Widbrook Common is, Florence tells us, the heaven which John Donne approaches in Stanley’s next major painting, John Donne Arriving in Heaven. Reading John Donne, Stanley seemed ‘to get an impression of a side view of Heaven as I imagined it to be, and from that thought [fell] to imagining how people behaved there. … As I was thinking like this I seemed to see four people praying in different directions.’5 In the painting, heaven becomes an infinity in which the saints are placed in a compositional balance which reflects exactness of feeling.* The Common was a favourite picnic spot of the Spencers and well worth the walk there, even on a hot day, as Florence recounts:

Sutton Road [the main road towards Maidenhead from the ‘east end’ of the village] was an alleyed shadeless desert which must be traversed if one would win through to Widbrook Common, loveliest of commons, and when in the course of time … at Cliveden the old Duke of Westminster was succeeded by a gentleman named Waldorf Astor, the pilgrimage to Widbrook on hot summer days became well-nigh intolerable … for he stretched a glaring brick wall, of immense height it seemed to us, surmounted by broken glass, along Sutton Road, blotting out the view of Cliveden Woods which had until then helped our journey along. Mr Astor, familiarly known to us as Mr Walled-off Astor, was afraid, we were told, that his son would be kidnapped … perfectly preposterous in the familiar Cookham of our hearts.7

The wall must still be ‘traversed’ if one wishes to reach Widbrook Common, now a nature reserve. But the Common has no cliffs. These, Florence tells us, are derived from the same Thames riverbank which appeared in The Fairy on the Waterlily Leaf. Since the two are geographically distant, Stanley is not being illustrative. He is not saying, ‘I see Widbrook Common as heaven.’ Instead he is assembling from his experience places in which he had mysteriously felt the sanctity of ecstasy, and is collaging or conjoining them to convey a feeling or concept of heaven. The places are not intended as symbolic or universal. They have no meaning outside his experience of them. He presumes we all have such places in our memories which evoke similar feelings for us, and that we are able to recognize that those he shows in his painting are but signposts to personal feeling. It is that feeling which he is trying to capture and to universalize.

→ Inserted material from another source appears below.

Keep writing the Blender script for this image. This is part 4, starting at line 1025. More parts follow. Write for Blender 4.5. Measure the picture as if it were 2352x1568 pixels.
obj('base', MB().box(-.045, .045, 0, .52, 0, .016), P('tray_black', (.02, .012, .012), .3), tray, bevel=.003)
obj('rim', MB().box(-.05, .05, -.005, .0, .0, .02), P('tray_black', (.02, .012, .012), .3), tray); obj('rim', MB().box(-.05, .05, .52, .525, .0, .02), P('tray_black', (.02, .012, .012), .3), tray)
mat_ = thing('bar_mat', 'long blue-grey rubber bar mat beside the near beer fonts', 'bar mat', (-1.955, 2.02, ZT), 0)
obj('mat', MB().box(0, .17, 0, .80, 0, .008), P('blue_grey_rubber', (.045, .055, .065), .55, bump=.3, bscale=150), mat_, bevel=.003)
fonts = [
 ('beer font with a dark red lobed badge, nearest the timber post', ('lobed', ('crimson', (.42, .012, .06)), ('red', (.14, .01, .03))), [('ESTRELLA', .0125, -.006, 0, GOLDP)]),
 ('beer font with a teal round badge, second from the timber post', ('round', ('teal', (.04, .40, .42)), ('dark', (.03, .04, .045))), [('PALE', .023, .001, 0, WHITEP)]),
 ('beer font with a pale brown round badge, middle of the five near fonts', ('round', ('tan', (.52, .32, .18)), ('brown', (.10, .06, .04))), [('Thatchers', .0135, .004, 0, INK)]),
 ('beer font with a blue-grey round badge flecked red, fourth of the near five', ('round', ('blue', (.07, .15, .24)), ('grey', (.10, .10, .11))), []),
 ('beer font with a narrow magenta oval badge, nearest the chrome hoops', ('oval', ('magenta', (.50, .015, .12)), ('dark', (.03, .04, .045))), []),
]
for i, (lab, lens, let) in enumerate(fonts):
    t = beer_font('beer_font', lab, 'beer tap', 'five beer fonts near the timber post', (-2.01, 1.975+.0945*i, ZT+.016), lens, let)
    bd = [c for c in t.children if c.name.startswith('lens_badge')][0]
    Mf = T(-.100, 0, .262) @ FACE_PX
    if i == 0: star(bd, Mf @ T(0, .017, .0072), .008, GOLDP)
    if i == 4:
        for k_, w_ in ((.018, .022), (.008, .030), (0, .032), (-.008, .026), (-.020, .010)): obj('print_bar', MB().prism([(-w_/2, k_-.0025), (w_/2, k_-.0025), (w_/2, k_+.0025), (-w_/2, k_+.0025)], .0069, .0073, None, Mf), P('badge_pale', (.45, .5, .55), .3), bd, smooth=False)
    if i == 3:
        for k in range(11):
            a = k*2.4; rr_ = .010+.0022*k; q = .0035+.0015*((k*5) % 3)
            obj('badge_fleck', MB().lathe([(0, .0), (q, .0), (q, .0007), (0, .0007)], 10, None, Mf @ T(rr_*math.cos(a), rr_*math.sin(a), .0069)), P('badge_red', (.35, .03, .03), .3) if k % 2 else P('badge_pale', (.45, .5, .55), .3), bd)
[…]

Stanley presented his painting at the Slade for comment. It did not please Tonks, but it came to the attention of Clive Bell, who was setting up with Roger Fry the second of the two seminal post-impressionist exhibitions of those years in London. The first, in 1910 at the Grafton Galleries, had burst like a bombshell on a largely insular British public, creating a furore and dividing the art establishment into the reactionary and the progressive. Bell selected Stanley’s painting for inclusion in the 1912 exhibition also at the Grafton Galleries where in the English section it was hung with works by Wyndham Lewis, Duncan Grant, Vanessa Bell, Henry Lamb and Roger Fry to match the corresponding works of Cézanne, Gauguin, Matisse, Picasso, and Kandinsky in the Octagon. Critics, viewing it, suggested that it indicated Stanley’s endorsement of post-impressionism. Some pronounced that he had not got it quite right.8

Once again Stanley was flummoxed. Others were defining his work by standards which had no meaning for him. The classifications of critics or art historians were their invention, not his. Stanley could be representative in so far as he took imagery from the real world; visionary in so far as he arranged it on the canvas in unexpected, often subconscious, juxtapositions; expressionist in so far as his aim was to convey personal emotion; symbolist in so far as he cast certain experiences in images which he will repeat as visual shorthand, and imitative in that he sought a visual style of the representational which, whether by instinct or example, came close in his early works to matching the attributes of impressionism. One such invoked the use of colour to replace the normal light and dark of shadow and sunlight, so that at its most exciting impressionist painting appears shadowless, its detail diffused not by light and shade but by luminous colour. In John Donne Arriving in Heaven Stanley used diffused colour in this way – except that he also inserted a sunlight which is fiercely low and hard, throwing pronounced shadows. Why? No doubt because he needed a device like the reflected flowers of The Fairy on the Waterlily Leaf to point up an emotion in the painting which was of importance to him. The strongest shadow, that of John Donne himself, zigzags to emphasize the verticality of the riverbank. The cliffs could be barriers. John Donne can see heaven beyond them, but he has not yet attained it. He is, writes Stanley, ‘walking alongside Heaven’; as, we may assume, was Stanley himself as he quietly read Donne’s sermons and poetry.*

It is at this point that Stanley departs from post-impressionism. In its perfect forms such painting deliberately avoids kinesis, drama, the sense of the onward march of events. It asks no questions, suggests no answers. It may portray activity, even action, but seldom intent. Each picture is a snapshot of a moment caught with subtlety but without regard for past or future. Respectful though Stanley was of the intensity of its concentration, such stasis could never fully satisfy a young explorer desperate in a sensed world of miracles and mystery to record his moments of discovery and illumination.

John Donne Arriving in Heaven is a totality which celebrates the excitement Stanley feels in journeying towards a concept of joy he knows exists. But in detail he is still a novice struggling through music and literature to master truths which, if they ever come to him on earth, will do so only through time and experience.